At the weekend, I finished watching the first series of The West Wing. It’s a series that hits the ground running, but even so you can see it evolving. The top-billed characters of Sam and Mandy begin to fade early on: although Rob Lowe is the notional star, he quickly becomes an equal part of the ensemble, while the annoying Moira Kelly is sidelined with little to do and disappears entirely after this season. The charismatic President Bartlet, meanwhile, brought marvellously to life by Martin Sheen, takes centre stage from the moment he silences a roomful of arguing people by proclaiming the First Commandment.
It’s my impression – although until I’ve made my way through the next few box sets I won’t be able to confirm it – that the writing is a little rawer to begin with. Issues – and particularly moral ones – are dealt with less subtly than in future scripts and very occasionally a character gives a slightly unrealistic speech (of the sort to which characters in Babylon 5 were regularly prone). The humour is there throughout though, proving not only that you don’t have to be a comedy or a “comedy drama” to be funny; indeed, good drama needs humour. The whole season stands up well seven years on and it’s immediately clear why it was such a hit.
I’ve mentioned before the crossover of actors between 24, Lost and The West Wing, so my Six Degrees of Kevin Bacon Kiefer Sutherland brain was on the look out for more. The most notable in this season is Reiko Aylesworth – Michelle Desslar in 24 – who pops up in the penultimate episode playing a fellow student of “Sam’s friend”. Also making an appearance – in “He Shall, From Time To Time…” – is Harry Groener as the Secretary of Agriculture. He later appears in Inauguration Day Part 2, in which he turns into a giant snake and eats everyone. (“I’m suffering from relapsing-remitting gargantuan snakeitis.”)
One other actorly observation: in “20 Hours in L.A.”, Donna spots Matthew Perry at a party; apparently in season 4 she is too polite to mention to Joe Quincy that he’s the spitting image of the Friends actor.
Best episodes: “Six Meetings Before Lunch” (if only for CJ doing “The Jackal”), the recently much-cited “Let Bartlet Be Bartlet”, and the excellent finale, “What Kind of Day Has It Been?” (which, in retrospect rather ominously, features a problem with the Space Shuttle Columbia).
Watching Charlie Brooker’s Screen Wipe on BBC Four last night, I was reassured that my DVD collection isn’t as unfashionable as I thought: Brooker praised Columbo, possibly the least hip box sets I own.
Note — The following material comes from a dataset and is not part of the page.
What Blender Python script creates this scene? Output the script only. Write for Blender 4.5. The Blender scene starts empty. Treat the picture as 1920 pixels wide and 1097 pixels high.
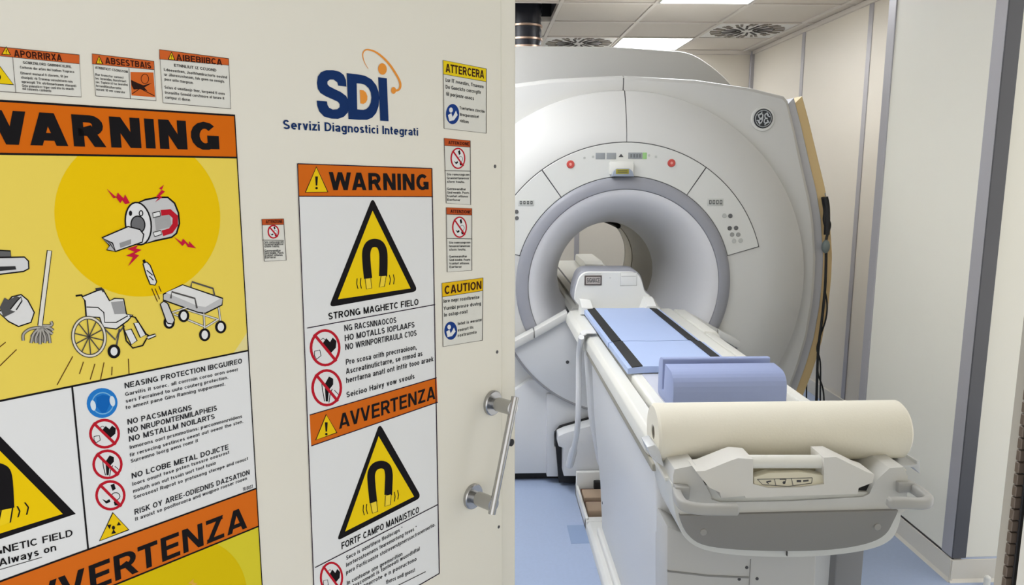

He also rightly recommended Monk, a marvellously amusing (if not too intellectually taxing on the Whodunnit scale) US series about an obsessive-compulsive detective.
But the highlight of this week’s Screen Wipe for me was his description of Elizabeth Estensen off of Emmerdale Farm (call it by its name) as
“Elizabeth Estensen from The Liver Birds and T-Bag.”
There is no logic to it; it just pleased me.
Armando Iannucci’s Time Trumpet was, as Alex says, a bit hit and miss, but the Doctor is worth the monsters hits were worth the misses and the combined average was well above par.* My favourite bit (as picked out too by Paul Evans in Alex’s comments box) was Stewart Lee’s line
What is more disgusting, a girl singing with her guts hanging out and her intestines slung over her shoulder… or the institution of the monarchy?
Roll on next Thursday.
*”Above par” is in golf, of course, a bad thing, but here I’m using it to mean a good thing.
This week’s excitement was a trip to rainy Glasgow for a quiz show audition – my ninth, I reckon – for a programme called 1 vs 100. It will be the new Saturday night lottery show so if I get on (no guarantees – they’re seeing about 2,000 people but it wasn’t clear how many they need) it’ll be my first foray into primetime BBC1 telly. (ITV1 is the only terrestrial channel I’ve not been on, but I can’t say it’s something I aspire to, TV snob that I am.) You can read a bit about the show in this press release. Like Deal or No Deal, it’s being made by Endemol and the format has been successful abroad.
The three-hour audition was the longest I’ve ever been to. There were sixty of us and we were given written tests (which were fine) and then short interviews on camera to show our personalities (trickier). I talked about blogging and generally sounded like a geek, but fingers crossed I came across OK. I should find out in September if I’ve got on.
Next Wednesday I have the second of my two auditions, for which I’ll be making my first trip to Leith. You go without for years and then two come along at once. This one will be for Countdown.